May 20 2008 by David Charters, Liverpool Daily Post
THE judge said the man shouldn’t have married the woman because God put black people on one continent and white people on another.
There was, however, a flaw in his logic. God had put neither black people nor white people in America.
And, if the circumstances had not been so terrible, this could have raised smiles on the couple before him, charged with “cohabiting as man and wife, against the peace and dignity of the Commonwealth (of Virginia)”.
For Mildred Loving was half Cherokee, probably the only person in that courtroom with Native American blood.

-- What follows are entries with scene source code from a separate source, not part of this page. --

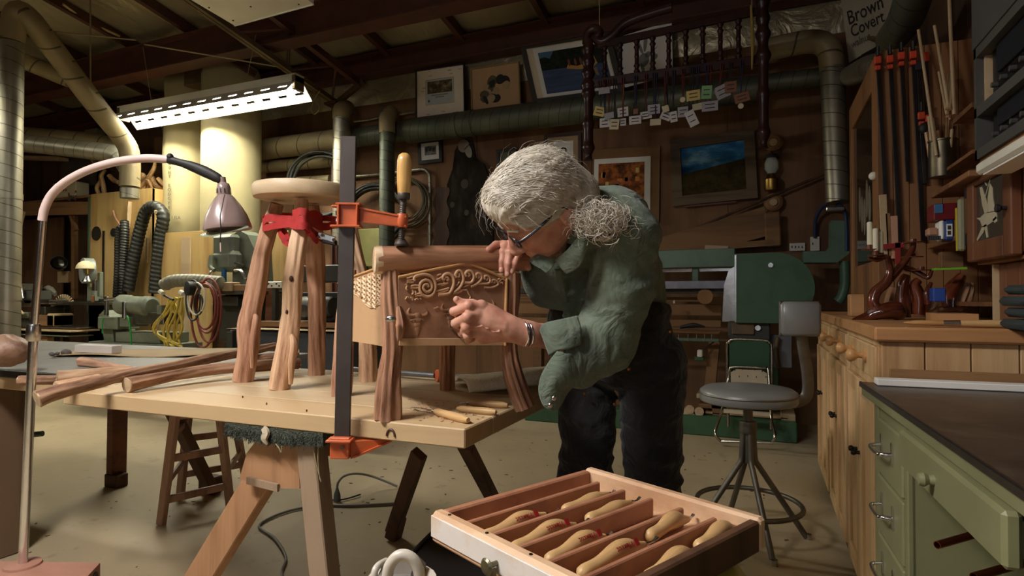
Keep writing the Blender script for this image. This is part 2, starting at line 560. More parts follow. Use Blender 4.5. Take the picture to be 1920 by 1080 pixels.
MB().bx(XL + .05, XR - .05, 4.22, 4.41, 3.45, 3.466).build('flange', M_red, bt)
MB().bx(XL + .05, XR - .05, 4.22, 4.41, 3.735, 3.75).build('flange', M_red, bt)
bt = thing('steel_beam', 'dark red roof beam nearest the camera, above the tan diagonal duct', 'beam', (-6, 2.45, 3.84))
MB().bx(XL + .05, XR - .05, 2.44, 2.46, 3.86, 4.1).build('web', M_red, bt)
MB().bx(XL + .05, XR - .05, 2.37, 2.53, 3.84, 3.86).build('flange', M_red, bt)
def joist(X1, X2, label, y0=0.6, y1=5.3):
 j = thing('roof_joist', label, 'joist', (X1, y1, 3.2))
 zl = lambda y: 3.23 + 0.163 * (5.3 - y)
 zu = lambda y: 3.40 + 0.163 * (5.3 - y)
 for dx in (-0.022, 0.022):
  MB().bar((X1 + dx, y0, zl(y0)), (X1 + dx, y1, zl(y1)), 0.034, 0.05).build('lower_chord', M_tan_steel, j)
 MB().bar((X2, y0, zu(y0)), (X2, y1, zu(y1)), 0.06, 0.07).build('upper_chord', M_red, j)
 y = y1 - 0.05; k = 0
 while y > y0 + 0.4:
  yn = y - 0.33
  a, b = ((X1, y, zl(y)), (X2, yn, zu(yn))) if k % 2 == 0 else ((X2, y, zu(y)), (X1, yn, zl(yn)))
  MB().cyl(a, b, 0.014, n=8).build('web_rod', M_red, j)
  y = yn; k += 1
 return j
joist(-4.39, -4.06, 'open web roof joist running down to the red post')
po = thing('steel_post', 'thin dark red steel post under the end of the roof joist', 'post', (-4.38, 5.3, 0))
MB().bx(-4.43, -4.34, 5.29, 5.31, 0, 3.23).bx(-4.395, -4.375, 5.25, 5.35, 0, 3.23).build('shaft', M_red, po)
MB().bx(-4.46, -4.30, 5.20, 5.36, 3.19, 3.215).build('cap_plate', M_red, po)
MB().bar((-4.36, 5.3, 3.22), (-4.0, 5.3, 3.42), 0.05, 0.05).build('brace', M_tan_steel, po)
pts = [PY(600, 170, 4.9), PY(590, 185, 4.9), PY(583, 205, 4.9), PY(590, 214, 4.9), PY(598, 200, 4.9), PY(585, 180, 4.9), PY(575, 165, 4.9)]
M_wire = paint('pale_wire', srgb(150, 136, 100), 0.6)
MB().tube(bez(pts, 6), 0.005, 6).build('loose_wire', M_wire, None, label='tangle of pale wire dangling from the joist by the fixture', cat='wire')
for (a, b, lb) in (((322, 110, 4.42), (352, 126, 4.62), 'short dark steel brace left of the tin box under the beam'), ((400, 92, 4.42), (480, 140, 4.75), 'longer dark steel brace behind the lit fixture')):
 MB().bar(PY(*a), PY(*b), 0.05, 0.06).build('steel_brace', M_red, None, label=lb, cat='brace')
for (a, b, r, lb) in ((W(270, 83, 5.0), W(520, 125, 5.3), 0.006, 'thin pale cable running under the red beam'), (W(85, 58, 5.2), W(255, 75, 5.2), 0.006, 'thin dark cable high behind the diagonal duct')):
 MB().cyl(a, b, r, n=6).build('cable', M_wire, None, label=lb, cat='cable')
MB().cyl(PY(169, -60, 3.6), PY(170, 163, 3.6), 0.008, n=6).build('hanger_rod', M_wire, None, label='thin pale hanger rod holding the diagonal duct', cat='rod')
M_tape = paint('roof_seam_tape', srgb(190, 170, 116), 0.5)
for (a, b, c) in (((118, 8), (165, 40), (225, 68)), ((250, 0), (300, 32), (352, 58))):
 def RP(p):
  r = _ray(*p);
  n = Vector((0, 0.163, 1)); d = 3.70 + 0.163 * YB - 0.03
  return CAM + r * ((d - n.dot(CAM)) / n.dot(r))
 MB().tube(bez([RP(a), RP(b), RP(c)], 6), 0.012, 6).build('seam_tape', M_tape, ce)
def duct(path, r, mat, label, n=20, collars=(), rs=None):
 o = thing('duct', label, 'duct', path[0])
 MB().tube(path, rs if rs else r, n).build('pipe', mat, o, 60)
 for (p, d) in collars:
  d = Vector(d).normalized(); p = Vector(p)
  MB().cyl(p - d * 0.025, p + d * 0.025, r * 1.05, n=n).build('collar', mat, o)
 return o
A = W(18, 600, 5.0); A.z = 0.3
Bt = W(22, 60, 5.0); A.x, A.y = Bt.x, Bt.y
duct([A, V(A.x, A.y, Bt.z - 0.1)], 0.088, M_duct, 'tall galvanised duct standing at the left edge of the picture', collars=[(V(A.x, A.y, 1.9), (0, 0, 1)), (V(A.x, A.y, Bt.z - .12), (0, 0, 1)), (V(A.x, A.y, 1.05), (0, 0, 1))])
C0 = V(A.x, A.y, Bt.z - 0.08); C1 = W(38, 22, 5.0); C2 = W(60, 40, 5.05); C3 = W(180, 198, 5.6); C4 = W(228, 258, 5.9); C5 = W(243, 290, 5.95); C6 = W(243, 350, 5.95)
duct(bez([C0, W(27, 38, 5.0), C1, C2], 5) + bez([W(110, 105, 5.3), C3, C4, C5, C6], 5), 0.092, M_duct_tan, 'dusty tan duct running diagonally down from the ceiling at the left')
duct([C6 - V(0, 0, .02), W(243, 372, 5.95)], 0.085, M_duct, 'short shiny duct stub above the plywood cabinet')
duct([W(20, 105, 6.4), W(130, 150, 6.6)], 0.085, M_duct_tan, 'tan duct stub passing behind the diagonal duct')
duct(bez([W(-20, 262, 6.6), W(90, 273, 6.6), W(190, 285, 6.6), W(222, 292, 6.6), W(240, 315, 6.6)], 5), 0.10, M_duct, 'horizontal shiny duct at left above the dark shelves')
duct(bez([W(-20, 248, 7.4), W(150, 262, 7.4), W(230, 275, 7.4)], 5), 0.10, M_duct_tan, 'brown horizontal duct behind the shiny one at left')
yD = 5.24
duct([PY(470, 283, yD), PY(640, 262, yD)], 0.12, M_duct_tan, 'yellowish horizontal duct left of the red post')
duct([PY(640, 262, yD), PY(765, 245, yD)], 0.105, M_duct_dark, 'dark narrow duct section between the two vertical pipes')
duct([PY(765, 246, yD), PY(1110, 203, yD)], 0.125, M_duct_dark, 'long horizontal duct under the leaning pictures', collars=[(PY(886, 231, yD), (1, 0, 0)), (PY(858, 235, yD), (1, 0, 0))])
duct([PY(1110, 203, yD), PY(1425, 166, yD)], 0.11, M_duct_dark, 'dim duct section behind the hanging spindle rack')
duct([PY(1425, 158, yD), PY(1570, 141, yD)], 0.075, M_duct_dark, 'small dark duct running right to the vertical pipe')
duct(bez([PY(480, 315, 5.35), PY(640, 300, 5.35)], 3), 0.07, M_duct_tan, 'lower brown pipe behind the dust bag')
duct(bez([PY(480, 345, 5.4), PY(620, 336, 5.4)], 3), 0.05, M_duct_tan, 'lowest thin brown pipe behind the round stool')
duct([PY(640, 215, 5.0), V(*PY(640, 215, 5.0)[:2], 1.6)], 0.085, M_duct, 'pale vertical duct just left of the clamp bar', collars=[(PY(641, 245, 5.0), (0, 0, 1))])
MB().tube(bez([PY(640, 222, 5.0), PY(641, 207, 5.02), PY(650, 204, 5.2)], 5), 0.09, 18).build('duct_elbow', M_duct_tan, None, label='tan elbow on top of the pale vertical duct', cat='duct')
duct([PY(726, 240, 5.05), V(*PY(726, 240, 5.05)[:2], 0.9)], 0.078, M_duct_dark, 'green grey vertical duct behind the wooden clamp handle', collars=[(PY(727, 262, 5.05), (0, 0, 1))])
MB().tube(bez([PY(726, 250, 5.05), PY(726, 222, 5.06), PY(735, 212, 5.2)], 5), 0.082, 18).build('duct_elbow', M_duct_tan, None, label='brown elbow on top of the green grey duct', cat='duct')
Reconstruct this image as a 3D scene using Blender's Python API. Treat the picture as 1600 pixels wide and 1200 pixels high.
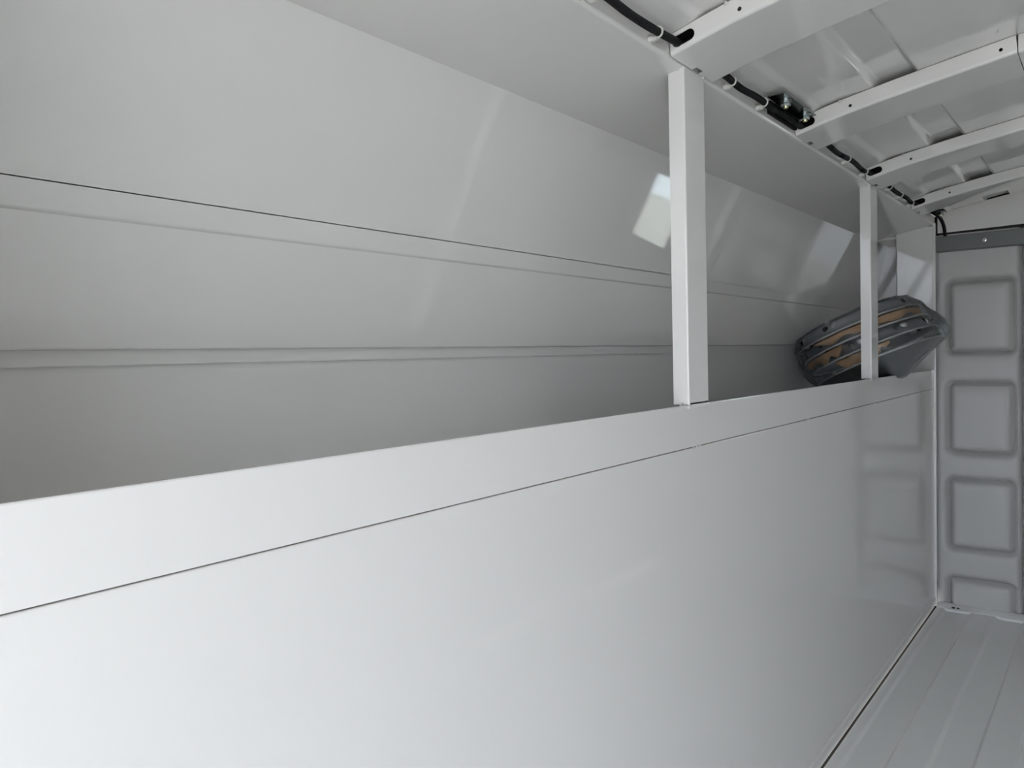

But she was also part African and therefore “coloured”. Judge Leon Bazile regarded the coming together of the races as “interference” with God’s “arrangements”. But this didn’t permit inter-racial marriages under Virginia’s Racial Integrity Act (1924).
Down the years, there had been much black/white mixing and hanky-panky, but this always stopped short of marriage.
Mildred Jeter had been friendly with Richard Loving, a builder, in Central Point, rural Virginia, since she was 11 and he was 17.
When she was expecting in 1958, the couple decided to marry. As this was not allowed in their state, they made the short journey to Washington DC, returning to their home a few miles north of Richmond.
Five weeks later, the sheriff and two deputies broke into their house at midnight.
One shone his face into Loving’s face and asked him whom the woman was. Bewildered, he did not answer, but heavily pregnant Mildred kept cool: “I’m his wife,” she said.
Their wedding certificate wasn’t accepted under Virginia’s law and they were jailed for a few days before the court case.
Rather than go to prison, they reluctantly pleaded guilty and settled in Washington and had three children.
Although the court order forbade them to return home for 25 years, the mood in the US was changing as the Civil Rights movement gained sway. They contacted Bobby Kennedy, attorney-general and JFK’s brother, who put them in touch with the Civil Liberties’ Union, which took the case to the Supreme Court.
The family returned home in 1967 and Richard built them a new house. He was killed by a drunken driver in 1975. Although shy, Mildred never wavered in her beliefs, arguing that homosexual couples should also be able to marry.
Mildred Loving, upholder of love; born July 22, 1939, died May 2, 2008.